O mesmo não acontece no ramo têxtil e do vestuário. Nesse setor, a defasagem entre o recuo do dólar e o aumento das vendas é menor, de 45 dias. O impacto do câmbio também é menor e responde por 8% da alta das vendas. Em 2006, essa participação era de 5%.

Outro fator que explica o "boom" do varejo é a recuperação das regiões com forte peso da atividade agrícola - Sul e Centro-Oeste - e a continuidade do crescimento nordestino.

Fernando Montero, economista-chefe da Corretora Convenção calculou que, no primeiro trimestre, o Sul e o Centro-Oeste (sem contar o Distrito Federal) tiveram um peso de 43,3% na aceleração das vendas do comércio - quando comparadas com o mesmo período de 2006.

De acordo com o Instituto Brasileiro de Geografia e Estatística (IBGE), entre janeiro e março deste ano, o comércio dessas duas regiões cresceu 11,3%.

No mesmo período do ano passado, o varejo acumulava queda de 1% nessas regiões. "A magnitude da variação é grande e, comparada com um ano ruim, fica maior ainda e impulsiona o resultado geral", afirma Fernando Montero.

A região Sudeste, amparada pelo aquecimento do mercado de trabalho, também teve alta de 10,5% nas vendas nos três primeiros meses deste ano. No primeiro trimestre do ano passado, o crescimento foi de 3,1%. As variações se referem ao comércio ampliado, que engloba também as lojas de materiais de construção e de veículos e motos.

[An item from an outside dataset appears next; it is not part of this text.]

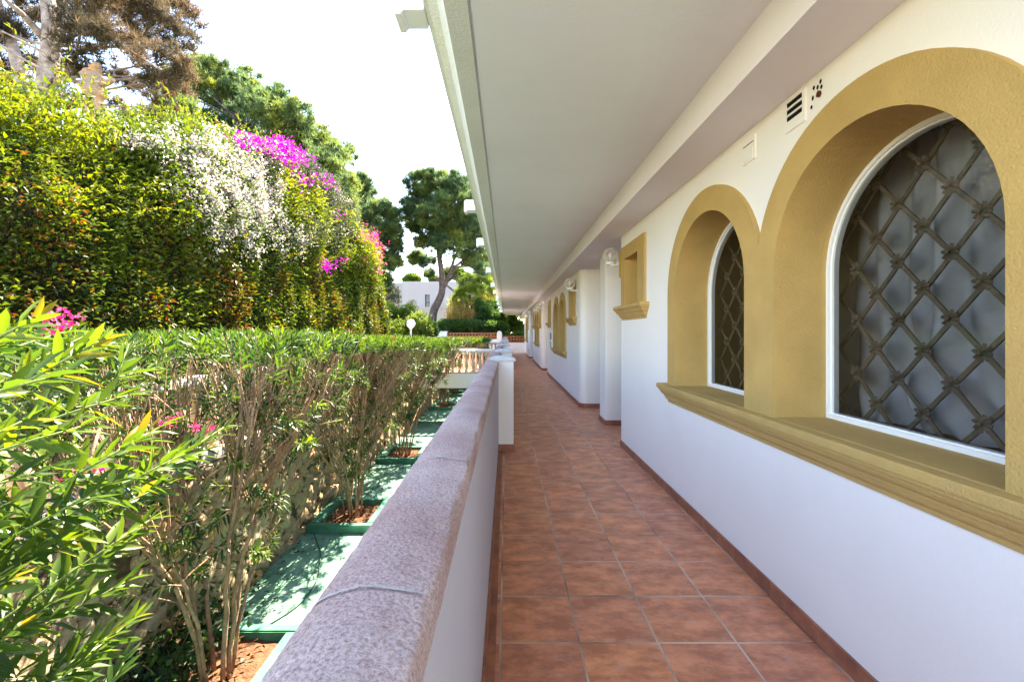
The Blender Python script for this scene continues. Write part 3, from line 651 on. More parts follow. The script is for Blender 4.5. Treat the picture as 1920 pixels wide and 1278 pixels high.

Ao contrário dos anos de 2004, 2005 e 2006, o aumento das vendas do varejo neste ano está ocorrendo de maneira mais homogênea entre os diversos Estados. A análise é de Sergio Vale, economista da MB Associados. As regiões do Norte do país ainda estão com níveis de crescimento maiores do que as demais, mas essa diferença já não é tão grande.

Segundo a agregação feita por Montero, o Norte e o Nordeste, junto com o Distrito Federal, apresentaram uma alta de 17,2% nas vendas este ano, não tão distante dos 15,2% do ano passado. Esse resultado de 17,2%, quando comparado ao aumento de 10,5% nas vendas do Sudeste e de 11,3% no Sul e Centro-Oeste, apesar de ser maior, mostra que a diferença de desempenho entre regiões é bem menor neste ano. No ano passado, enquanto no Nordeste e Norte as vendas subiram 15,2%, caíram 1% no Sul e Centro-Oeste e aumentaram apenas 3,1% no Sudeste.

A ajuda do reajuste do salário mínimo e da queda do preço dos alimentos também não pode ser desprezada. Em 2007, o piso nacional foi reajustado em 8,6% em termos nominais e passou a valer R$ 380, o que contribuiu para incrementar o consumo das camadas mais pobres. Além disso, há inflação mais baixa, que também potencializa o rendimento dos trabalhadores. Até maio, o Índice de Preços ao Consumidor Amplo (IPCA) acumula alta de 3,18%, abaixo dos 4,23% registrados no mesmo período do ano passado.